### Problem description
It is required that the lines from the top of the listing through the line with "CAM = np.array([0, 0, CAMH])" be reproduced exactly, excluding pictures.

□ □ □ □ □

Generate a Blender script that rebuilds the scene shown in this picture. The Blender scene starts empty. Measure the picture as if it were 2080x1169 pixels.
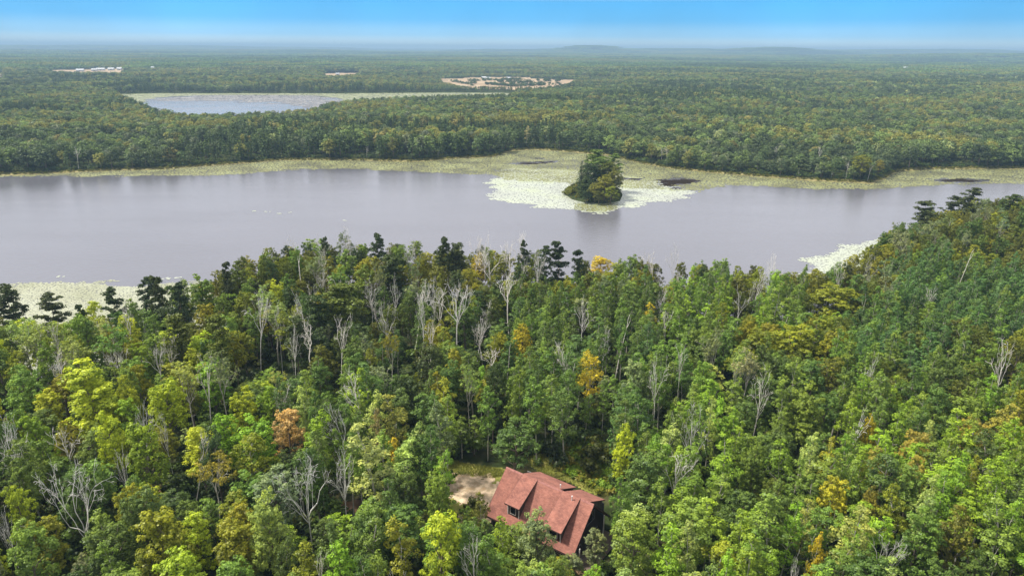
import bpy, math, random
import numpy as np
from mathutils import Matrix, Vector

sc = bpy.context.scene
COL = sc.collection

# ----------------------------------------------------------------------------
# camera, world, sun, exposure
# ----------------------------------------------------------------------------
CAMH = 80.0
W, HPX = 2080.0, 1169.0
F = 1387.0
TILT = math.atan((584.5 - 97.5) / F)
ROLL = 0.0067

fwd = np.array([0, math.cos(TILT), -math.sin(TILT)])
r0 = np.array([1.0, 0, 0])
u0 = np.cross(r0, fwd)
right = r0 * math.cos(ROLL) + u0 * math.sin(ROLL)
up = -r0 * math.sin(ROLL) + u0 * math.cos(ROLL)
CAM = np.array([0, 0, CAMH])

cam_d = bpy.data.cameras.new("camera")
cam = bpy.data.objects.new("camera", cam_d)
COL.objects.link(cam)
m = Matrix(((right[0], up[0], -fwd[0], 0), (right[1], up[1], -fwd[1], 0),
            (right[2], up[2], -fwd[2], CAMH), (0, 0, 0, 1)))
cam.matrix_world = m
cam_d.sensor_width = 36
cam_d.lens = 36 * F / W
cam_d.clip_start = 1
cam_d.clip_end = 60000
sc.camera = cam

SUN_AZ = math.radians(282)      # compass-like angle of the sun, from +Y clockwise
SUN_EL = math.radians(58)
sun_dir = Vector((math.sin(SUN_AZ) * math.cos(SUN_EL), math.cos(SUN_AZ) * math.cos(SUN_EL), math.sin(SUN_EL)))
sl = bpy.data.lights.new("sun", 'SUN')
sl.energy = 4.3
sl.angle = math.radians(8)
sl.color = (1.0, 0.95, 0.86)
so = bpy.data.objects.new("sun", sl)
COL.objects.link(so)
so.rotation_euler = sun_dir.to_track_quat('Z', 'Y').to_euler()
so.location = (0, 0, 400)

world = bpy.data.worlds.new("World")
sc.world = world
world.use_nodes = True
wn, wl = world.node_tree.nodes, world.node_tree.links
wn.clear()
wo = wn.new('ShaderNodeOutputWorld')
bg = wn.new('ShaderNodeBackground')
bg.inputs['Strength'].default_value = 0.1
wl.new(bg.outputs[0], wo.inputs[0])
sky = wn.new('ShaderNodeTexSky')
sky.sky_type = 'NISHITA'
sky.sun_disc = False
sky.sun_elevation = SUN_EL
sky.sun_rotation = SUN_AZ
tc = wn.new('ShaderNodeTexCoord')
sep = wn.new('ShaderNodeSeparateXYZ')
wl.new(tc.outputs['Generated'], sep.inputs[0])
ramp = wn.new('ShaderNodeValToRGB')      # blue strip over the horizon, thin even cloud above it
ramp.color_ramp.interpolation = 'EASE'
els = ramp.color_ramp.elements
K = 1.0
stops = [(0.0, (0.74, 0.88, 0.95)), (0.006, (0.58, 0.82, 0.96)), (0.018, (0.27, 0.64, 0.98)), (0.038, (0.08, 0.50, 0.97)),
         (0.059, (0.06, 0.48, 0.98)), (0.071, (0.70, 0.79, 0.92)), (0.15, (0.92, 0.92, 0.99)), (1.0, (0.96, 0.955, 0.985))]
els[0].position, els[0].color = stops[0][0], (*stops[0][1], 1)
els[1].position, els[1].color = stops[-1][0], (*stops[-1][1], 1)
for p, c in stops[1:-1]:
    e = els.new(p)
    e.color = (*c, 1)
wl.new(sep.outputs['Z'], ramp.inputs[0])
cn = wn.new('ShaderNodeTexNoise')
cn.inputs['Scale'].default_value = 4.0
cn.inputs['Detail'].default_value = 4
wl.new(tc.outputs['Generated'], cn.inputs['Vector'])
mr = wn.new('ShaderNodeMapRange')
mr.inputs['From Min'].default_value = 0.3
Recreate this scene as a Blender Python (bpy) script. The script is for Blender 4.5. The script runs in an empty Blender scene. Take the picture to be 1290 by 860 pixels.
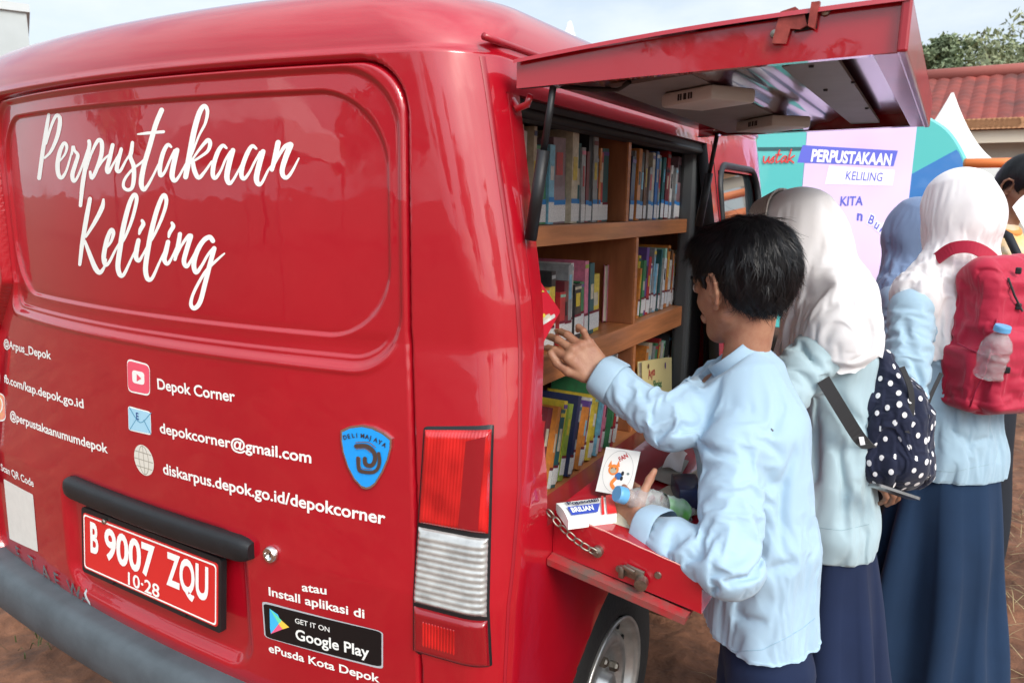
import bpy, bmesh, math, random
import numpy as np
from mathutils import Vector, Matrix, Euler
rad = math.radians
S = bpy.context.scene
COL = S.collection
# ------------------------------------------------------------------ camera
CAMP = np.array([1.38632, -0.884, 1.5184])
_X = np.array([1620, 200, -930.0]); _X /= np.linalg.norm(_X)
_Y = np.array([555, -170, 930.0]); _Y -= _X * (_X @ _Y); _Y /= np.linalg.norm(_Y)
_U = -np.cross(_Y, _X)
if _U[1] > 0: _U = -_U
RC = np.stack([_X, _Y, _U])            # camera axes (right, down, forward) -> world
FOC = 930.0
cam = bpy.data.cameras.new('camera'); camo = bpy.data.objects.new('camera', cam); COL.objects.link(camo)
cam.sensor_width = 36; cam.lens = FOC / 1290 * 36; cam.clip_start = 0.02; cam.clip_end = 3000
r_, d_, f_ = RC[:, 0], RC[:, 1], RC[:, 2]
camo.matrix_world = Matrix(((r_[0], -d_[0], -f_[0], CAMP[0]), (r_[1], -d_[1], -f_[1], CAMP[1]), (r_[2], -d_[2], -f_[2], CAMP[2]), (0, 0, 0, 1)))
cam.dof.use_dof = True; cam.dof.focus_distance = 1.55; cam.dof.aperture_fstop = 9.0
S.camera = camo
def ray(px, py): return RC @ np.array([(px - 645) / FOC, (py - 430) / FOC, 1.0])
def P(px, py, Z): return CAMP + ray(px, py) * Z
def PV(px, py, Z): return Vector(P(px, py, Z))
def on(px, py, ax, val):
    d = ray(px, py); return CAMP + d * ((val - CAMP[ax]) / d[ax])
# ------------------------------------------------------------------ sky, sun, exposure
SUN_AZ = math.atan2(-0.52, 0.85); SUN_EL = rad(37)
W = bpy.data.worlds.new("World"); S.world = W; W.use_nodes = True
nt = W.node_tree; nt.nodes.clear()
o_ = nt.nodes.new('ShaderNodeOutputWorld'); bg = nt.nodes.new('ShaderNodeBackground'); sk = nt.nodes.new('ShaderNodeTexSky')
sk.sky_type = 'NISHITA'; sk.sun_disc = False; sk.sun_elevation = SUN_EL; sk.sun_rotation = math.pi / 2 - SUN_AZ
sk.air_density = 1.0; sk.dust_density = 2.5; sk.ozone_density = 1.0
tc = nt.nodes.new('ShaderNodeTexCoord'); mp = nt.nodes.new('ShaderNodeMapping'); mp.inputs['Scale'].default_value = (1.2, 1.2, 3.2)
nz = nt.nodes.new('ShaderNodeTexNoise'); nz.inputs['Scale'].default_value = 1.7; nz.inputs['Detail'].default_value = 7; nz.inputs['Roughness'].default_value = .58
cr = nt.nodes.new('ShaderNodeValToRGB'); cr.color_ramp.elements[0].position = .36; cr.color_ramp.elements[0].color = (.42, .42, .42, 1); cr.color_ramp.elements[1].position = .62; cr.color_ramp.elements[1].color = (1, 1, 1, 1)
mx = nt.nodes.new('ShaderNodeMixRGB'); mx.inputs[2].default_value = (5.0, 5.5, 5.95, 1)
nt.links.new(tc.outputs['Generated'], mp.inputs[0]); nt.links.new(mp.outputs[0], nz.inputs['Vector']); nt.links.new(nz.outputs[0], cr.inputs[0])
nt.links.new(cr.outputs[0], mx.inputs[0]); nt.links.new(sk.outputs[0], mx.inputs[1])
# hazy brightening of the sky around the veiled sun (behind the camera)
vd = nt.nodes.new('ShaderNodeVectorMath'); vd.operation = 'DOT_PRODUCT'; vd.inputs[1].default_value = (math.cos(SUN_AZ) * math.cos(SUN_EL + .25), math.sin(SUN_AZ) * math.cos(SUN_EL + .25), math.sin(SUN_EL + .25)); nt.links.new(tc.outputs['Generated'], vd.inputs[0])
ma = nt.nodes.new('ShaderNodeMath'); ma.operation = 'MAXIMUM'; ma.inputs[1].default_value = 0; nt.links.new(vd.outputs['Value'], ma.inputs[0])
mb0 = nt.nodes.new('ShaderNodeMath'); mb0.operation = 'POWER'; mb0.inputs[1].default_value = 2.2; nt.links.new(ma.outputs[0], mb0.inputs[0])
mc = nt.nodes.new('ShaderNodeMath'); mc.operation = 'MULTIPLY_ADD'; mc.inputs[1].default_value = 1.6; mc.inputs[2].default_value = 1.0; nt.links.new(mb0.outputs[0], mc.inputs[0])
vs = nt.nodes.new('ShaderNodeVectorMath'); vs.operation = 'SCALE'; nt.links.new(mx.outputs[0], vs.inputs[0]); nt.links.new(mc.outputs[0], vs.inputs['Scale']); nt.links.new(vs.outputs[0], bg.inputs[0])
bg.inputs[1].default_value = 0.14; nt.links.new(bg.outputs[0], o_.inputs[0])
sl = bpy.data.lights.new('sun', 'SUN'); so = bpy.data.objects.new('sun', sl); COL.objects.link(so)
sl.energy = 1.5; sl.angle = rad(22); sl.color = (1, .95, .87)
sd_ = Vector((math.cos(SUN_AZ) * math.cos(SUN_EL), math.sin(SUN_AZ) * math.cos(SUN_EL), math.sin(SUN_EL)))
so.rotation_euler = sd_.to_track_quat('Z', 'Y').to_euler()
S.view_settings.view_transform = 'Standard'; S.view_settings.look = 'None'; S.view_settings.gamma = 1; S.view_settings.use_curve_mapping = False
S.view_settings.exposure = 0.38
S.cycles.max_bounces = 8; S.cycles.use_denoising = True
rng = random.Random(7)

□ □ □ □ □

### Response below
Generate a Blender script that rebuilds the scene shown in this picture. The Blender scene starts empty. Measure the picture as if it were 2080x1169 pixels.
import bpy, math, random
import numpy as np
from mathutils import Matrix, Vector

sc = bpy.context.scene
COL = sc.collection

# ----------------------------------------------------------------------------
# camera, world, sun, exposure
# ----------------------------------------------------------------------------
CAMH = 80.0
W, HPX = 2080.0, 1169.0
F = 1387.0
TILT = math.atan((584.5 - 97.5) / F)
ROLL = 0.0067

fwd = np.array([0, math.cos(TILT), -math.sin(TILT)])
r0 = np.array([1.0, 0, 0])
u0 = np.cross(r0, fwd)
right = r0 * math.cos(ROLL) + u0 * math.sin(ROLL)
up = -r0 * math.sin(ROLL) + u0 * math.cos(ROLL)
CAM = np.array([0, 0, CAMH])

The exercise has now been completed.